Se eu falasse sobre um passeio pelo centro velho de São Paulo feito tarde da noite e com ponto de encontro na frente do Cemitério da Consolação, você toparia? À primeira vista, realmente não parece bom negócio, eu entendo. Mas, acredite, a aventura vale a pena. O Estadão encarou o passeio do Haunted Tour São Paulo e conta abaixo como é a experiência.
Por ser conhecida como a cidade que nunca dorme, São Paulo carrega diversas histórias em seus 470 anos: romance, terror, tragédia, comédias e crimes. Mas são naquelas memórias que mais geraram impactos na sociedade que as lendas urbanas residem e, independente de novas ou antigas, ainda conseguem ressaltar as sombras do passado e abrir espaço para uma reflexão do cotidiano.
“A ideia era fazer um passeio ligado aos fatos históricos da cidade mas também à negligência humana. Então na prática, não é sobre terror, mas uma crítica social sobre as assombrações da mente humana”, resume o jornalista e ator Rogério Cantoni, criador do tour.
Tudo começou, como peça teatral, em 2011, até se transformar em City Tour – tanto para que os paulistanos conheçam melhor sua cidade quanto para turistas entenderem mais sobre São Paulo.
“Desde o começo, queria que esse fosse um tour que saísse do convencional e que fizesse com que as pessoas absorvessem o conteúdo de forma lúdica e refletissem sobre a cidadania”, conta Cantoni.
Justamente por isso é algo diferente dos tours internacionais que exploram as tragédias das histórias de determinadas cidades, como em Nova Orleans, Nova Iorque e Londres.
Ao entrar no ônibus, somos recebidos por Ângelo (interpretado pelo próprio Rogério Cantoni), um fantasma que sonha em ser artista e conta as histórias paulistanas tanto em formato de poesia quanto em canções originais – todas compostas por Marcelo Giorgi. Há quem seja recebido também por Ethernya (interpretada pelo ator David Carolla), que reveza com o parceiro e gosta de ser debochada e detalhista em suas performances.
Os passeios sempre são aos sábados, com dois roteiros diferentes: um que sai às 19h e outro com partida às 21h30. E apesar de bastante parecidos, têm um ou outro ponto diferente. Além disso, ambos duram cerca de 1h30 e têm ponto de partida e chegada no Cemitério da Consolação.
Importante dizer que eles também são panorâmicos, sem visitações internas, mas com paradas na calçada para que, através das janelas, os turistas possam observar os detalhes de cada história.
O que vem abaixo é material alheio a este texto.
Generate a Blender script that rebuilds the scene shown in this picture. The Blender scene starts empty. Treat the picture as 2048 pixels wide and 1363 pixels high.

Nos últimos 12 anos, os passeios já tiveram diversos formatos. Houve uma época que tinham descidas em pontos turísticos e até uma fase de viagens feita com especialistas que acompanhavam o tour – como arqueólogos, historiadores, urbanistas, policiais civis – para contar mais profundamente algumas histórias e até falar sobre questões de segurança e cidadania.
Hoje apostam nas histórias contadas pelos guias – cada qual do seu jeito -, além de apresentações em vídeo que aprimoram os detalhes contados.
“Tudo que São Paulo nos traz para reflexão no dia a dia abordamos no tour: de violência contra a mulher, racismo, pessoas em situação de rua”, exemplifica Cantoni.
Ao mesmo tempo que escutamos a história sobre o Theatro Municipal, vemos nas suas calçadas e perceber pessoas com frio e fome na rua.
Sensação parecida ocorre quando aprendemos mais sobre a origem do bairro da Liberdade e com ela a história de Chaguinhas – soldado militar negro enviado para a forca por reivindicar seus direitos.
Por conta da complexidade dos assuntos, não é aconselhada a participação de crianças pequenas. Mas elas são aceitas, claro, se os pais ou responsáveis se responsabilizarem.
Apesar das críticas e reflexões, “o passeio tem a intenção de ser bem humorado, para que o conteúdo marque as pessoas”, diz Cantoni, que entretém o público praticamente sozinho durante todo o tour.
Não à toa, o passeio já recebeu mais de 35 mil pessoas. E se duvida de mim, acredite nos dois ônibus de 42 lugares que estavam lotados com pessoas ansiosas para fazer o tour mesmo com chuva e trânsito, no dia em que o Estadão fez o passeio.